Having built a squad capable of getting into the First
Division, the coach is looking forward to seeing how his players cope against
the best teams in the land. But he has the reassurance that whatever happens,
Kent’s foundations are secure.

“For me last year was about getting it right off the field
and building something of which we were proud,” he said. “Bringing in a director
of cricket changed everything and having Paul Downton in that role gave
structure to the management team.

“Between us we set out a philosophy of the team-first family
which had been lost over the years. Now there’s a brilliant atmosphere around
the place.”

But while managers and coaches can scribble words like
‘mood’ and ‘positivity’ on flip charts until they run out of marker pens their
efforts will be useless unless their players share those ambitions.

So what pleased Walker in 2018 was that Kent’s first-team
squad subscribed to his approach and he believes this will help sustain them
when difficult days come along this summer.

“When you saw how guys bought into what we were trying to
deliver and how hard they worked, it wasn’t a surprise we won games,” he said.

“As we got deeper into the season it became a surprise when
we didn’t play well. You’d see a performance you thought was the best you’d
seen but next day it was followed by an even better one.

“It became clear that this group of players expected and expect high things of themselves.”

Incoming from Queensland: Australia opener Matthew Renshaw has joined Kent for the first few County Championship matches. Photo: Michael Dodge/Getty Images

It helps, of course, when you have a bowler like Matt Henry, who took 75 wickets in Division Two last year. To his regret  Walker has decided Henry’s New Zealand commitments will make him unavailable this year, and with both Sam Billings and Joe Denly at the IPL, he has signed the Australian opener, Matt Renshaw, for the early part of the season while keeping the option of recruiting a strike bowler for later in the campaign.

Those decisions load extra responsibilities on the
relatively inexperienced shoulders of seamers such as Harry Podmore and Grant
Stewart, but Walker is comfortable with that.

“You could see young players grow last season and I’m hoping
the young attack we have this year will be our attack for the next ten years
and become a real force,” he said.

“A lot will be asked of those players because we don’t
currently have an out-and-out strike bowler. We might have some tough days but
I think they’ll learn a lot from it.”

And the coach is also excited about the arrival of Renshaw,
who will soon be batting with Heino Kuhn, another of the county’s successful
signings.

“People will see Matt coming over and say he’s getting ready
for a possible Ashes series but we just looked at what we needed,” he said.

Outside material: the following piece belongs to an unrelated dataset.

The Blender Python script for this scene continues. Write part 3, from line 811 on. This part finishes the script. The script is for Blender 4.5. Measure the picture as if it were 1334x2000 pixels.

“Matt’s dynamic, young, hungry, he’s a left-hander and he’s
played early-season cricket in England before.

“And it’s important we attract good people as well as good
cricketers. They have to possess a level of skill but character is also right
up there because it’s extremely important that we have the right people in the
dressing-room.

“We want people who want to be here, people who are going to
offer more than just turning up and playing. Heino does that and he was just
such a great acquisition.”

No one who has seen the way Kuhn goes about his cricket is
terribly surprised he has been appointed Kent’s interim skipper while Billings
and Denly are at the IPL.

And when he leads his team out at Taunton next Friday, the
South African will almost certainly have at his side the evergreen Darren
Stevens, a cricketer who, at the grand age of 42, still has the enthusiasm of a
20-year-old and whose ambitions still burn so fiercely that he engaged a
personal trainer this winter.

“It’s not a sentimental decision to keep Darren here,” said
Walker. “We asked ourselves whether he offers us value and the answer was: Yes.
He has great experience and great skill, especially early season with the new
ball.

“But it was a difficult year for him last year because he
wants to play in every single game and he didn’t play at all in the T20.

“The young kids are snapping at his heels but that’s
something we’ve wanted for a long time. Darren still has the hunger, he still
wants to be the best he can be and that’s why he’s had such an incredible
career.

“God knows when he’s going to want to finish.”